— BEGIN Data in this exercise —

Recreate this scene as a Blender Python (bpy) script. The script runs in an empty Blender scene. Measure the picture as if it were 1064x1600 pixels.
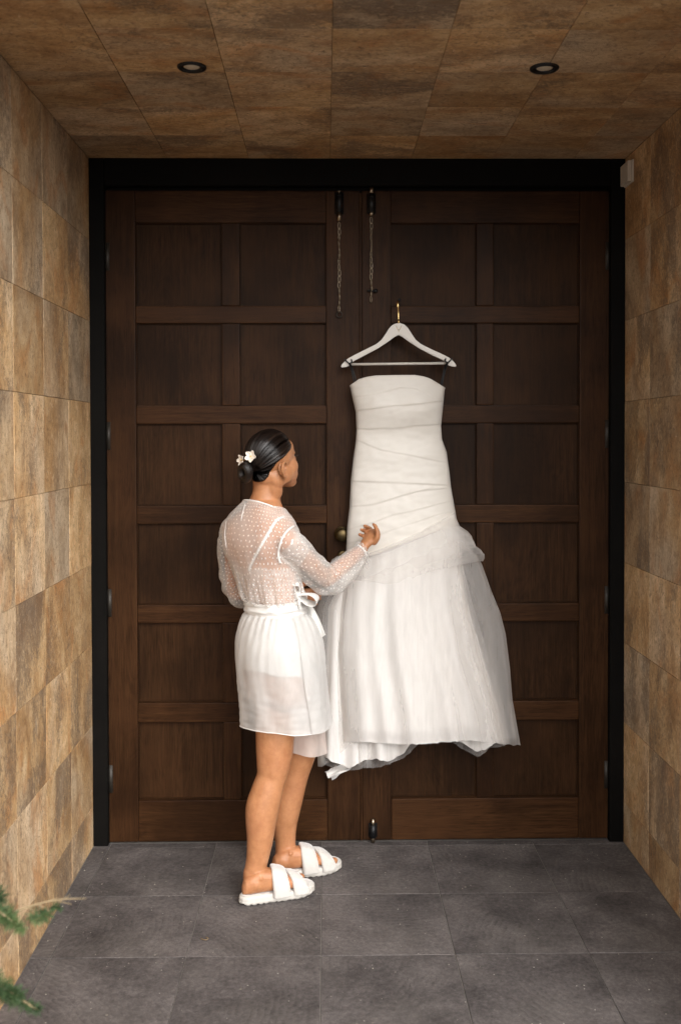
import bpy, bmesh, math, random
import numpy as np
from mathutils import Vector, Matrix, noise as mnoise
random.seed(7); rng = np.random.default_rng(7)
R = math.radians; PI = math.pi
sc = bpy.context.scene; COL = sc.collection

# ---------------------------------------------------------------- camera
PW, PH = 1064.0, 1600.0
CX, CD, CZ = 0.0, 4.1034, 1.6779
YAW, PITCH, ROLL, FPX, SHY = 0.01467, -0.01783, -0.00242, 1569.62, 90.07
def cam_axes():
    fw = Vector((math.sin(YAW)*math.cos(PITCH), math.cos(YAW)*math.cos(PITCH), math.sin(PITCH)))
    r = Vector((math.cos(YAW), -math.sin(YAW), 0)); u = r.cross(fw)
    return r*math.cos(ROLL)+u*math.sin(ROLL), u*math.cos(ROLL)-r*math.sin(ROLL), fw
CR, CU, CF = cam_axes(); CP = Vector((CX, -CD, CZ))
cd = bpy.data.cameras.new('camera'); cam = bpy.data.objects.new('camera', cd); COL.objects.link(cam)
cam.matrix_world = Matrix(((CR.x, CU.x, -CF.x, CP.x), (CR.y, CU.y, -CF.y, CP.y), (CR.z, CU.z, -CF.z, CP.z), (0, 0, 0, 1)))
cd.sensor_width = 36; cd.lens = 36*FPX/1600; cd.shift_y = -SHY/1600; cd.clip_start = .05; cd.clip_end = 600
cd.dof.use_dof = True; cd.dof.focus_distance = 3.75; cd.dof.aperture_fstop = 2.8
sc.camera = cam
def ray(px, py): return CF + CR*((px-PW/2)/FPX) + CU*((PH/2-py-SHY)/FPX)
def at(px, py, Y):                       # point on the depth plane Y that the photograph shows at px, py
    d = ray(px, py); return CP + d*((Y-CP.y)/d.y)
def floor_at(px, py, z=0):
    d = ray(px, py); return CP + d*((z-CP.z)/d.z)

# ---------------------------------------------------------------- world, sun, exposure
SUN_EL, SUN_ROT = R(38), R(152)
w = bpy.data.worlds.new('World'); sc.world = w; w.use_nodes = True
nt = w.node_tree; nt.nodes.clear()
sky = nt.nodes.new('ShaderNodeTexSky'); sky.sky_type = 'NISHITA'; sky.sun_disc = False
sky.sun_elevation = SUN_EL; sky.sun_rotation = SUN_ROT; sky.dust_density = 4; sky.air_density = 1
hs = nt.nodes.new('ShaderNodeHueSaturation'); hs.inputs['Saturation'].default_value = .08
bg = nt.nodes.new('ShaderNodeBackground'); bg.inputs['Strength'].default_value = .15
ow = nt.nodes.new('ShaderNodeOutputWorld')
nt.links.new(sky.outputs[0], hs.inputs['Color']); bg.inputs[0].default_value = (1, 1, 1, 1); nt.links.new(hs.outputs[0], bg.inputs[0]); nt.links.new(bg.outputs[0], ow.inputs[0])
sl = bpy.data.lights.new('sun', 'SUN'); so = bpy.data.objects.new('sun', sl); COL.objects.link(so)
sl.energy = .5; sl.angle = R(80); sl.color = (1, .93, .84)
sdir = Vector((math.sin(SUN_ROT)*math.cos(SUN_EL), math.cos(SUN_ROT)*math.cos(SUN_EL), math.sin(SUN_EL)))
so.rotation_euler = sdir.to_track_quat('Z', 'Y').to_euler(); so.location = (2, -8, 8)
vs = sc.view_settings; vs.view_transform = 'Standard'; vs.look = 'None'; vs.gamma = 1; vs.use_curve_mapping = False
vs.exposure = 1.2
sc.render.engine = 'CYCLES'
sc.cycles.transparent_max_bounces = 24; sc.cycles.max_bounces = 10; sc.cycles.diffuse_bounces = 6
sc.cycles.use_denoising = True

# ---------------------------------------------------------------- material helpers
class M:
    def __init__(s, name):
        s.m = bpy.data.materials.new(name); s.m.use_nodes = True; s.t = s.m.node_tree; s.t.nodes.clear()
        s.out = s.t.nodes.new('ShaderNodeOutputMaterial')
    def n(s, kind, props=None, **inp):
        k = s.t.nodes.new('ShaderNode'+kind)
        for a, v in (props or {}).items(): setattr(k, a, v)
        for a, v in inp.items():
            a = a.replace('_', ' ') if a.replace('_', ' ') in k.inputs else a
            s.set(k.inputs[a], v)
        return k
    def set(s, sock, v):
        if isinstance(v, bpy.types.Node): v = v.outputs[0]
        if isinstance(v, bpy.types.NodeSocket): s.t.links.new(v, sock)
        else:
            if isinstance(v, tuple) and len(v) == 3 and sock.type == 'RGBA': v = v+(1,)
            sock.default_value = v
    def math(s, op, a, b=0, clamp=False):
        k = s.t.nodes.new('ShaderNodeMath'); k.operation = op; k.use_clamp = clamp; s.set(k.inputs[0], a); s.set(k.inputs[1], b); return k.outputs[0]
    def vmath(s, op, a, b=(0, 0, 0)):
        k = s.t.nodes.new('ShaderNodeVectorMath'); k.operation = op; s.set(k.inputs[0], a); s.set(k.inputs[1], b); return k.outputs[0]
    def mix(s, f, a, b, mode='MIX'):
        k = s.t.nodes.new('ShaderNodeMix'); k.data_type = 'RGBA'; k.blend_type = mode
        s.set(k.inputs[0], f); s.set(k.inputs[6], a); s.set(k.inputs[7], b); return k.outputs[2]
    def ramp(s, f, *stops):
        k = s.t.nodes.new('ShaderNodeValToRGB'); e = k.color_ramp.elements
        while len(e) < len(stops): e.new(.5)
        for q, (p, c) in zip(e, stops):
            q.position = p; q.color = (c, c, c, 1) if isinstance(c, (int, float)) else tuple(c)+(1,)
        s.set(k.inputs[0], f); return k.outputs[0]
    def noise(s, vec, scale, detail=4, rough=.55, dist=0):
        k = s.n('TexNoise', Scale=scale, Detail=detail, Roughness=rough, Distortion=dist); s.set(k.inputs['Vector'], vec); return k.outputs['Fac']
    def rnd(s): return s.n('ObjectInfo').outputs['Random']
    def obj(s): return s.n('TexCoord').outputs['Object']
    def uv(s): return s.n('TexCoord').outputs['UV']
    def shifted(s, amt=37.0):
        r = s.rnd(); c = s.n('CombineXYZ', X=s.math('MULTIPLY', r, amt), Y=s.math('MULTIPLY', r, amt*1.7), Z=s.math('MULTIPLY', r, amt*2.3))
        return s.vmath('ADD', s.obj(), c.outputs[0])
    def bump(s, h, strength=.3, dist=.002): return s.n('Bump', Height=h, Strength=strength, Distance=dist).outputs[0]
    def pbr(s, **k):
        b = s.n('BsdfPrincipled')
        for a, v in k.items(): s.set(b.inputs[a.replace('_', ' ')], v)
        s.t.links.new(b.outputs[0], s.out.inputs[0]); return b
    def surf(s, v): s.set(s.out.inputs[0], v); return s.m

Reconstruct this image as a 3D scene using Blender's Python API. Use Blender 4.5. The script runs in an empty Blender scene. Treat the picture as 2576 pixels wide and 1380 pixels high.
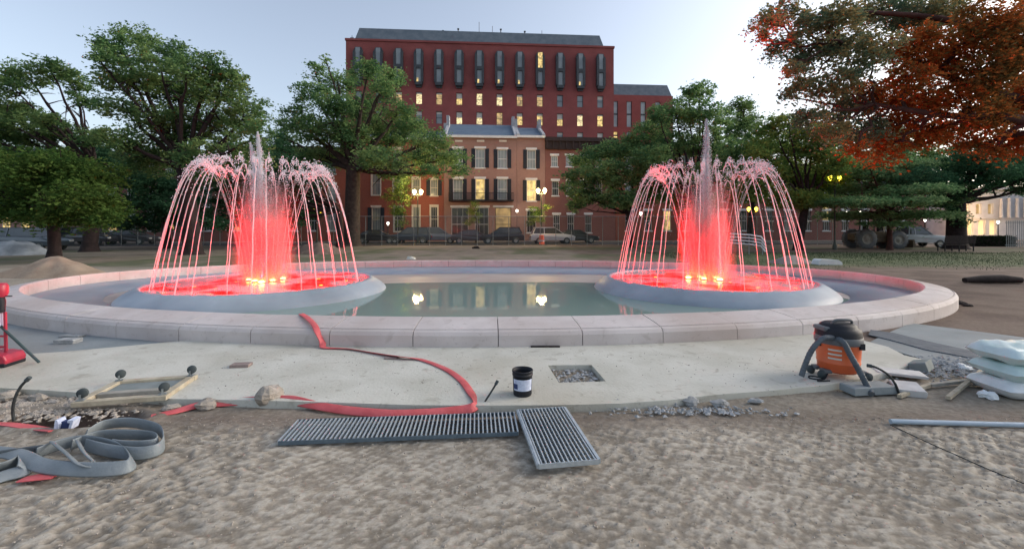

— END Data in this exercise —

Work to do:
Copy, word for word, the entries above from the first line to the line that holds "sc = bpy.context.scene; COL = sc.collection". Drop the pictures.

The output:
Recreate this scene as a Blender Python (bpy) script. The script runs in an empty Blender scene. Measure the picture as if it were 1064x1600 pixels.
import bpy, bmesh, math, random
import numpy as np
from mathutils import Vector, Matrix, noise as mnoise
random.seed(7); rng = np.random.default_rng(7)
R = math.radians; PI = math.pi
sc = bpy.context.scene; COL = sc.collection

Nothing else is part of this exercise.